Казалось бы, в этом-то уже не могут люди - христиане подчиняться воле других людей, а между тем - удивительное дело - для огромного большинства народа это непрестанно совершается, и человек, считающий себя царем, и все его помощники, и те самые лицемерные или заблудшие люди, которые называют себя синодом, святейшим синодом, вполне уверены в том, что все их распоряжения о праздновании умершего старичка как святого, - будут также приняты всем народом, как были приняты все их прежние обманы, их мощи, иконы, чудеса.
И - удивительное дело - вместо того, чтобы миллионам народа с отвращением отнестись к таким распоряжениям, они спокойно принимаются, освящаются древностью предания и заменяют для людей спасительные истины известного им христианства и губят их жизнь, отдавая ее и во всех других отношениях во власть обманывающих.
Да, как ни ужасны все те обманы, под гнетом которых страдает человечество, этот наименее замечаемый людьми обман веры ужаснее всех. Ужасен он, потому что на этом обмане зиждутся все другие обманы и все вытекающие из них бедствия.

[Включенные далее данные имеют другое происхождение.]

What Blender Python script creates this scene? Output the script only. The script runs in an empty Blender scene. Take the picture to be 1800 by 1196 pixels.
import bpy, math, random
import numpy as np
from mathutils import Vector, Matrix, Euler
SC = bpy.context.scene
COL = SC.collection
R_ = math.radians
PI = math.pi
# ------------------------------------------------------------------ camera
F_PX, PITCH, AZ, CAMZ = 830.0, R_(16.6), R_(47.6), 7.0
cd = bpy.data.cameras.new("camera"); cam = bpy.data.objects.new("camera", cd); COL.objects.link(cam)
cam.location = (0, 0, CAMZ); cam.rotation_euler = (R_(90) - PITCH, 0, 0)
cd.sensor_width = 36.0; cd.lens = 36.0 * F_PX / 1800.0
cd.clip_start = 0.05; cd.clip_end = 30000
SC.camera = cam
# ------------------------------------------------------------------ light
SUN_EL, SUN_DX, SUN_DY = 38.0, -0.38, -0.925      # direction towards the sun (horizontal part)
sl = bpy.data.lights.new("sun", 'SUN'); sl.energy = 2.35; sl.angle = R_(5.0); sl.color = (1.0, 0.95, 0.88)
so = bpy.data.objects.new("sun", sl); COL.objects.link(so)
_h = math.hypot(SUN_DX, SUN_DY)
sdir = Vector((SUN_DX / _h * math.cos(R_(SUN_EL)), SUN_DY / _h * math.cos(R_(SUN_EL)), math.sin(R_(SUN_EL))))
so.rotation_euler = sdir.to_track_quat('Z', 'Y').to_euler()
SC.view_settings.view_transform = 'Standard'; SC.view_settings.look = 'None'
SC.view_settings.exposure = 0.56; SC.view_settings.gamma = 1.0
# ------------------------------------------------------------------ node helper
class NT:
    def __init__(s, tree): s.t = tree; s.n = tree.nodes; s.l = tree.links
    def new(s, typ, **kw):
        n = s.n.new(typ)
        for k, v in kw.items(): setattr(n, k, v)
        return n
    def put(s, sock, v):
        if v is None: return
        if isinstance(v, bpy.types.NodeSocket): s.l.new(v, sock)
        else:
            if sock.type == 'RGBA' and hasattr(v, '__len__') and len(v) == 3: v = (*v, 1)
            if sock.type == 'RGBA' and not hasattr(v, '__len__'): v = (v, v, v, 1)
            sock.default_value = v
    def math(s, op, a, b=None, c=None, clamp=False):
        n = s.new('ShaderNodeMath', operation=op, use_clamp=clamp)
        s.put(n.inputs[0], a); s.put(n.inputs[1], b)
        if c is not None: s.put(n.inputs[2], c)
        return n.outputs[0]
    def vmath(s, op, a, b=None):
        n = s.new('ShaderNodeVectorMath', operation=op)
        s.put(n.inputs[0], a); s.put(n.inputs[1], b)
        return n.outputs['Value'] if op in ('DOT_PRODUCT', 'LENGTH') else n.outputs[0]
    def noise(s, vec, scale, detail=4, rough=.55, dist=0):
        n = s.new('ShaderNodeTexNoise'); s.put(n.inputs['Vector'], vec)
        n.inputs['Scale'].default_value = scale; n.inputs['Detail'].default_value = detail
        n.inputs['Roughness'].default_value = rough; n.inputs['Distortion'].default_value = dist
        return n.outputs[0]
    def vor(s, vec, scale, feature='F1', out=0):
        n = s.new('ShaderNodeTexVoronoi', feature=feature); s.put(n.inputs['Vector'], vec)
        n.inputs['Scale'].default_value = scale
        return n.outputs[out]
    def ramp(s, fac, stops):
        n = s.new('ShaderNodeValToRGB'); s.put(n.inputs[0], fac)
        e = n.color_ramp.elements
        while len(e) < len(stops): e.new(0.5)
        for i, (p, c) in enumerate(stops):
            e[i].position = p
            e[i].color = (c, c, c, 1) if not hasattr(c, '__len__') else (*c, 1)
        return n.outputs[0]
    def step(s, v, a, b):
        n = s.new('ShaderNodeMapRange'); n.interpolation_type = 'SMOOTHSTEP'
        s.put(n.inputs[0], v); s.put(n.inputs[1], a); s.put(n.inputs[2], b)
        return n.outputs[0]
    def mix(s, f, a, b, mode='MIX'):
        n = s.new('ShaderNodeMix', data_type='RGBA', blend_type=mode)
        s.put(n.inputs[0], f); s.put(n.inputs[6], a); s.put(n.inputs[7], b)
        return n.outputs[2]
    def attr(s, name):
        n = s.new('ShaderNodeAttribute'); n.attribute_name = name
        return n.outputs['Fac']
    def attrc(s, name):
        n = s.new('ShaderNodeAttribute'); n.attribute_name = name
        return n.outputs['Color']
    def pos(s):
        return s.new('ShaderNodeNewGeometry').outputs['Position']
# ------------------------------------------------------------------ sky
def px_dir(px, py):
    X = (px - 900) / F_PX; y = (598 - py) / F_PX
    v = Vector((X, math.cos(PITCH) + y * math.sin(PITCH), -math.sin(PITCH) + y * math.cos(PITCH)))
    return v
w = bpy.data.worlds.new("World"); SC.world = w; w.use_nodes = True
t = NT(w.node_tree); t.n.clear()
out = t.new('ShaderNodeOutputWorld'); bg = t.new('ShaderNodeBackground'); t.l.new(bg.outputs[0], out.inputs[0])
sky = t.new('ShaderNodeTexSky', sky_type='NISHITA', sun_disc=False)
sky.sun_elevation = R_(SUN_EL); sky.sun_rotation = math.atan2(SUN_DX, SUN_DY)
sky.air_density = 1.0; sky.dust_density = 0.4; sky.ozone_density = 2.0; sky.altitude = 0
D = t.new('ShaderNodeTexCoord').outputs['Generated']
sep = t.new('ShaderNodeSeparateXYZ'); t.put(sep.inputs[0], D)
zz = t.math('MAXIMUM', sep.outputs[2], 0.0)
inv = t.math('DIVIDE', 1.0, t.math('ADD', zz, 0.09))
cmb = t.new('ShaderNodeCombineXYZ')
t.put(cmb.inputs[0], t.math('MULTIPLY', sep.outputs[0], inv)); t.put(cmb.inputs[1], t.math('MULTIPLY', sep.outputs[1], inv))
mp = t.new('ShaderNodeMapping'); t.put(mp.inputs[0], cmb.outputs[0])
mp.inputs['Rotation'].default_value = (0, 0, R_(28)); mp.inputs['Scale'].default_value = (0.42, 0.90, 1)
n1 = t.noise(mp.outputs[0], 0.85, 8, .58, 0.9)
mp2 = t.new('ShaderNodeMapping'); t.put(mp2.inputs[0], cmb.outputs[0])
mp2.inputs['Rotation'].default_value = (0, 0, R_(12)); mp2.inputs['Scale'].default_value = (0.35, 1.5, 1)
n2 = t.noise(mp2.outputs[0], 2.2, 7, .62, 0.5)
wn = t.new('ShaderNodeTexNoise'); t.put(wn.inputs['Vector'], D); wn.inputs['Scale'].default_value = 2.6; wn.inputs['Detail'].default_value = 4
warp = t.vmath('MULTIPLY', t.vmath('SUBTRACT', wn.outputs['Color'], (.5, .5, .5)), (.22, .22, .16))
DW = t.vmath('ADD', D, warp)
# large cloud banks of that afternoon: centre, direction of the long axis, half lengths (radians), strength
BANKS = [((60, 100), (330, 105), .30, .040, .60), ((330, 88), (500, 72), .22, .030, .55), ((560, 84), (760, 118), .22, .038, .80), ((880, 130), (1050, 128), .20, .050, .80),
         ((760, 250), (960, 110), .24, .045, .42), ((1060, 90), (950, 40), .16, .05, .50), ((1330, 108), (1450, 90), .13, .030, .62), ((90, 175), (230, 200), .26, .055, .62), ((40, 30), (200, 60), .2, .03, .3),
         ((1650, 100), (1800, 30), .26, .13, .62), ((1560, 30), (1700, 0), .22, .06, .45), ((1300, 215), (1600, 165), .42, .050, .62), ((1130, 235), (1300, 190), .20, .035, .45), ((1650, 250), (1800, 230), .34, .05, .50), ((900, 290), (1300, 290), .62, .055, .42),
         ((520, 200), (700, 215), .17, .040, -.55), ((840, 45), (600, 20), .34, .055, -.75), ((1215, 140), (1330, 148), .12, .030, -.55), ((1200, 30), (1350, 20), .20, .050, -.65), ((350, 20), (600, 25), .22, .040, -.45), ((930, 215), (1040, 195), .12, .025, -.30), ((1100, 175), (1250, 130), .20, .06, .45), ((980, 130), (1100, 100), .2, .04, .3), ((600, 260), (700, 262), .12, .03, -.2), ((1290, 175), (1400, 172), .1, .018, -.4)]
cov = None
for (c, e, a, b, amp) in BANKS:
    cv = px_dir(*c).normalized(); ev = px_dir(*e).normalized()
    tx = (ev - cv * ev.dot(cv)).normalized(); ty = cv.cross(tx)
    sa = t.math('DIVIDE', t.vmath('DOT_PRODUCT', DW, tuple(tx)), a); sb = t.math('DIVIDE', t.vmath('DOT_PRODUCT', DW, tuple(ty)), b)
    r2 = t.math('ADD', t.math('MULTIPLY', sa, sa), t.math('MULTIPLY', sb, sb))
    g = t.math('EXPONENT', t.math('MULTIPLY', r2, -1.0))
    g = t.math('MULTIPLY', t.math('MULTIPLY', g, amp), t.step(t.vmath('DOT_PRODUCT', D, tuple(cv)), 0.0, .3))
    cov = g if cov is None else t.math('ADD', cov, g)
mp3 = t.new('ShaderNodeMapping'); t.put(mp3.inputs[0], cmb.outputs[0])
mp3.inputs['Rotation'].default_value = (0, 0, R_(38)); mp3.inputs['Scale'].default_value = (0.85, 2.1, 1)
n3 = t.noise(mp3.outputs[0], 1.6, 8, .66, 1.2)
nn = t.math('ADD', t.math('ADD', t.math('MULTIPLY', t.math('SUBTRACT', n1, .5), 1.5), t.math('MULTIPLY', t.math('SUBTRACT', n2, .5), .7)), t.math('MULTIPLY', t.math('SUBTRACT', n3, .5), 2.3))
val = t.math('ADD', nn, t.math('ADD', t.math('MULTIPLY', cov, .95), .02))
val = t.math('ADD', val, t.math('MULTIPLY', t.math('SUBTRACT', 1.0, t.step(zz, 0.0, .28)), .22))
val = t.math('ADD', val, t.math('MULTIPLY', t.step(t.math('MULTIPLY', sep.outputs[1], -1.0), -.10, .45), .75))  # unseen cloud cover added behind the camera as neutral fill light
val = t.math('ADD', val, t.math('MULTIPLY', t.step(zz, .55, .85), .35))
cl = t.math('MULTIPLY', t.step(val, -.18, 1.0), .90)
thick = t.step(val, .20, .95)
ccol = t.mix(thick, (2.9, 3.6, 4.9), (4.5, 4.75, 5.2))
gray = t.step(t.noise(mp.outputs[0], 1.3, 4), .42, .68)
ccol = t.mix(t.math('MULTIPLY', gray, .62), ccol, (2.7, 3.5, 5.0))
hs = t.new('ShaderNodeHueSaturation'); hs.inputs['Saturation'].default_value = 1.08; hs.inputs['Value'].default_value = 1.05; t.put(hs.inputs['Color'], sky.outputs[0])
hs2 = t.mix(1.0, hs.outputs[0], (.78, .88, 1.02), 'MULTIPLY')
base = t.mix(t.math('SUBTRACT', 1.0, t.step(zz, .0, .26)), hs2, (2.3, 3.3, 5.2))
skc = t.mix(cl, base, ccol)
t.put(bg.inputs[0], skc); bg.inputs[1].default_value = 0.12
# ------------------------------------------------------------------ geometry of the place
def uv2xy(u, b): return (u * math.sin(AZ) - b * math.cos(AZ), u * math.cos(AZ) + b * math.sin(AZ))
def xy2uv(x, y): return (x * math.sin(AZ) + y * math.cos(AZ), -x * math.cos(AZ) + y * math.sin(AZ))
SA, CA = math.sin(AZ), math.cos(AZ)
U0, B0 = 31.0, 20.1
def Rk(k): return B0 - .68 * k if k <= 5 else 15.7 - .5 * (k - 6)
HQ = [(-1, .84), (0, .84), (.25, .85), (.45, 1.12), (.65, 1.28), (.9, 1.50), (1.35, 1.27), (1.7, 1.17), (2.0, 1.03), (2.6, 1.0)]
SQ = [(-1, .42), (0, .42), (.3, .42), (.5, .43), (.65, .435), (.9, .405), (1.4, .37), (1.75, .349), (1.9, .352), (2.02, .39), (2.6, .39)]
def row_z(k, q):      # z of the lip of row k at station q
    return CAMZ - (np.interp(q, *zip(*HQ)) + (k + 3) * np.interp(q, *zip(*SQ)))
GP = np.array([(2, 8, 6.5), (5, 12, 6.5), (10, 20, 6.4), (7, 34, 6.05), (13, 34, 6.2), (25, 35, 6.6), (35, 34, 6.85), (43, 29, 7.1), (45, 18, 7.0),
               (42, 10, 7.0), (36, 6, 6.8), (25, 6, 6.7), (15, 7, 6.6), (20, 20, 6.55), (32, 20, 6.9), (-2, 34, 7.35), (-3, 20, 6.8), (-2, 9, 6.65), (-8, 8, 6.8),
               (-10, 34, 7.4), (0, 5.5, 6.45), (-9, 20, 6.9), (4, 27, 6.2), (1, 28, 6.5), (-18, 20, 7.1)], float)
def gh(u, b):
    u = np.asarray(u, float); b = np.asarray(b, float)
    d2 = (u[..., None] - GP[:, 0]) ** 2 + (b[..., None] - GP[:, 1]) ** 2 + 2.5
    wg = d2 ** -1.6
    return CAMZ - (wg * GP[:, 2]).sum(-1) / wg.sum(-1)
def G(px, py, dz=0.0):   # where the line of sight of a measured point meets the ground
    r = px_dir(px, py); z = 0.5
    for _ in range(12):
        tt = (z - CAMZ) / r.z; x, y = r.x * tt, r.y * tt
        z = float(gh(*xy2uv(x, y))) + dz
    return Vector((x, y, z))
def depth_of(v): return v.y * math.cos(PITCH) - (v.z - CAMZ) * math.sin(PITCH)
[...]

Если спросишь себя, зачем люди разумные, добрые по требованию чуждых им людей идут в войско, надевают мундиры, учатся убивать и идут убивать чуждых им людей, хотя и знают, что человек должен не убивать, а любить всех людей? Зачем они отдают чуждым людям заведомо на дурные дела свои сбережения, когда считают, что никто не имеет право брать чужого? Зачем они идут в суды и требуют наказаний и подчиняются наказаниям, зная, что никто не может судить другого, и что человеку свойственно не наказывать, а прощать брата? Зачем в самом важном для души деле: в признании того, что свято, т.е. высшее добро, и что не свято, т.е. что зло, люди подчиняются требованиям чуждых им людей?
VII
На все эти вопросы есть и может быть только один ответ, тот, что люди, поступающие так, как те, которые предписывают эти дела, а также и те, которые исполняют их, находятся в состоянии безумия: не в каком-нибудь переносном смысле этого слова: т.е. руководствуются в своей жизни не общим всем людям величайших мудрецов жизни, а руководствуются теми случайными, явно антиразумными положениями, которые в данное время усвоены большинством людей, не руководствующихся разумом и не признающих его положений для себя обязательными. Как несправедлива мысль, высказанная Паскалем, о том, что если бы наши сновидения были бы так же последовательны, как и события действительности, жизни, мы бы не могли бы отличить сновидения от действительности, так же несправедлива была бы и мысль о том, что если бы неразумная деятельность признавалась всеми разумной, то мы бы не могли различить неразумную деятельность от разумной.